Common conversion mistakes
- Treating minutes as cents. 8h 30m is not 8.30 decimal hours, it is 8.50.
- Rounding too early. Round at the end, not after each entry.
- Mixing formats. Pick one format per timesheet, either hours-and-minutes or decimal, and convert at the end.
- Forgetting to deduct breaks. Convert paid time, not gross shift time.
Why payroll insists on decimal hours
Pay rates are decimal numbers, not base-60 numbers. Multiplying base-60 minutes by a decimal rate forces a conversion somewhere. Doing that conversion before the multiplication keeps payroll math transparent and auditable. It also avoids surprises when totals are rolled up across a week or pay period.

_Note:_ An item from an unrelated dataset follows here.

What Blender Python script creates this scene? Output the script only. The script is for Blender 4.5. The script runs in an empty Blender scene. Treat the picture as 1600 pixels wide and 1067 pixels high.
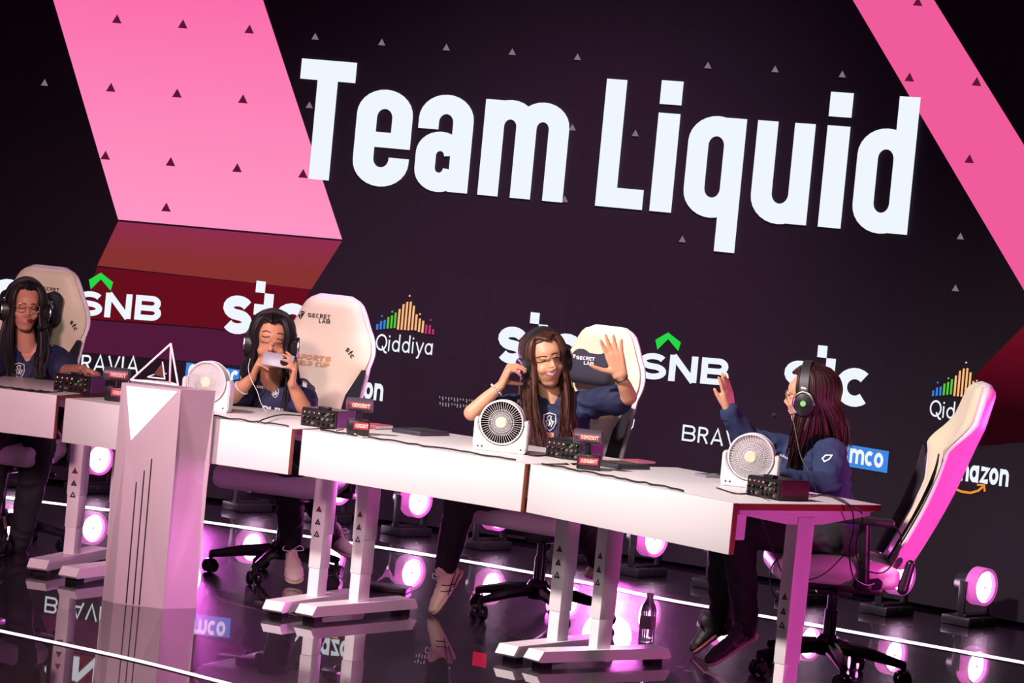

Manual vs automated conversion
If your time clock already exports decimal hours, the conversion has been done for you. Trust the export and only verify the totals. If you process timesheets by hand or pull data from a spreadsheet that shows hours and minutes, do the conversion in one place: a single column dedicated to decimals. Avoid sprinkling conversions through formulas because mistakes are hard to track down later.
Spreadsheet approach
In Excel or Google Sheets, the cleanest formula is HOUR(cell) + MINUTE(cell)/60. This works whether the cell is formatted as duration or as a time value. For a column of hours-and-minutes inputs, copy the formula down and the total will be correct. Set the result cell format to "Number" with two decimal places so the output reads like a payroll value, not a time.
Worked example: a full week
An employee logs these shifts: Mon 8h 12m, Tue 7h 48m, Wed 9h 6m, Thu 8h 0m, Fri 7h 24m. Convert each:
- 8h 12m → 8 + 12/60 = 8.20
- 7h 48m → 7 + 48/60 = 7.80
- 9h 6m → 9 + 6/60 = 9.10
- 8h 0m → 8.00
- 7h 24m → 7 + 24/60 = 7.40
Weekly total: 40.50 decimal hours. At $26/hour that is 40 × $26 + 0.50 × $39 = $1,040 + $19.50 = $1,059.50. The 0.50 above 40 triggers overtime at 1.5× because hours worked exceed the federal weekly threshold.
What rounding to pick
Two decimal places are the U.S. payroll standard for paycheck math. Four decimals are common in larger systems where rolled-up totals must reconcile precisely. Whichever you pick, use the same precision across the entire pay period. Mid-period rounding changes are the most common source of "off by a few cents" complaints from employees who reconcile their own time.
Important note
Decimal hour rounding rules can vary by payroll provider. Confirm your employer's rounding standard before submitting timesheets.